>>15232858
Games don't have to be realistic. You don't have to make the run speed of the main character low enough that you take days to get from one town to the other, specially considering that IRL that may not be the case. I used to have my holidays on some shitty village in bumfuck nowhere and you could reach the nearest village in ten minutes walking, the second nearest one in 20 minutes if you took a shortcut through a ghetto rigged path, and around one hour to the third nearest one.
The main problem with Skyrim is the same as the main problem with Oblivion: there is a lot to do, but all of it feels the same. So yes, you have one hundred dungeons, but only four types of dungeons that all play the same, and then just ten more dungeons with more unique mechanics.
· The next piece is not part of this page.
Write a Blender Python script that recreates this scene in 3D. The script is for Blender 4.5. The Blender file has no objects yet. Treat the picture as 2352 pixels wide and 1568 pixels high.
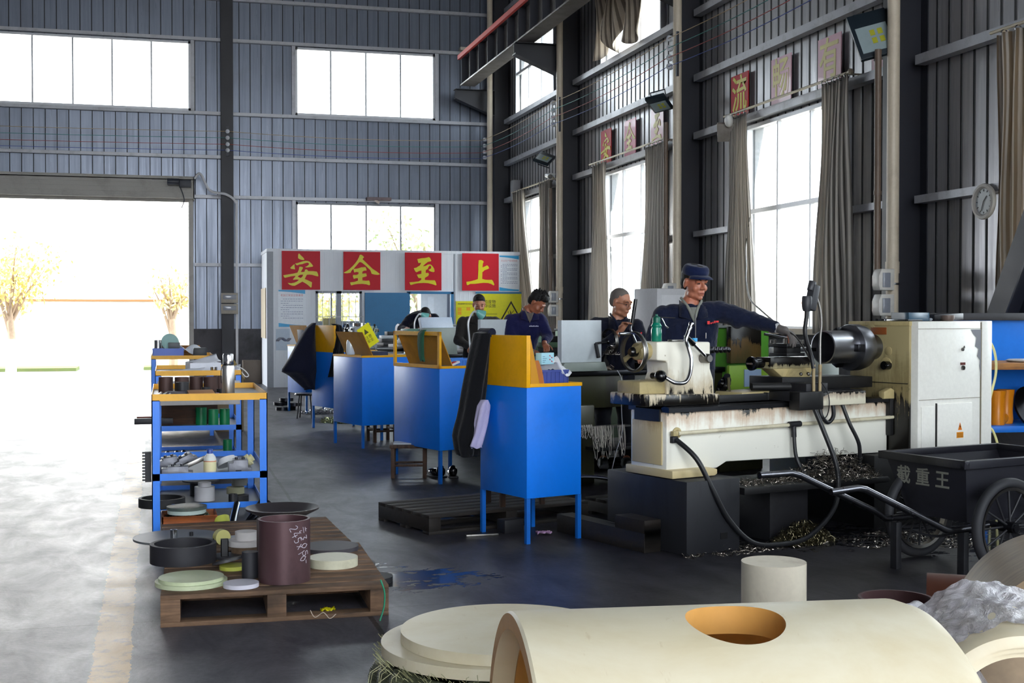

Play between 15 and 20 dungeons and you will get the same experience as if you went for 100% completion. This is the reason Daedra missions are most of the time the best part of TES games, because they are all very different and even batshit insane. It is why Shivering Isles was so fun and magnitudes better than the original game, because it was smaller but had a much bigger attention to detail (the drug addiction dungeon was fucking genius); it is also the reason behind Oblivion gates being so boring, because there may be a lot of them, but they all play the same and might as well have been randomly generated like a shitty roguelike, which would only work if the gameplay was really outstanding, which it was not.
If Skyrim had 40 dungeons, but they were all worth visiting, by putting a different boss in each one of them (like those draugr bosses in those dungeons related to rebuilding an ancient and powerful pendant), or by giving unique and actually useful loot, or by including unique puzzles, or fuck, by giving them unique aesthetics, like Skyrim's Asura Star mission, or Oblivion's Vaermina dream dungeon, which weren't all that interesting mechanically speaking, but made up for it with their trippy aesthetics, it would have been a really different game. Reduce the map size in half, or even two thirds, and get rid of everything that won't offer the player a unique experience. That's how you make a good open world game.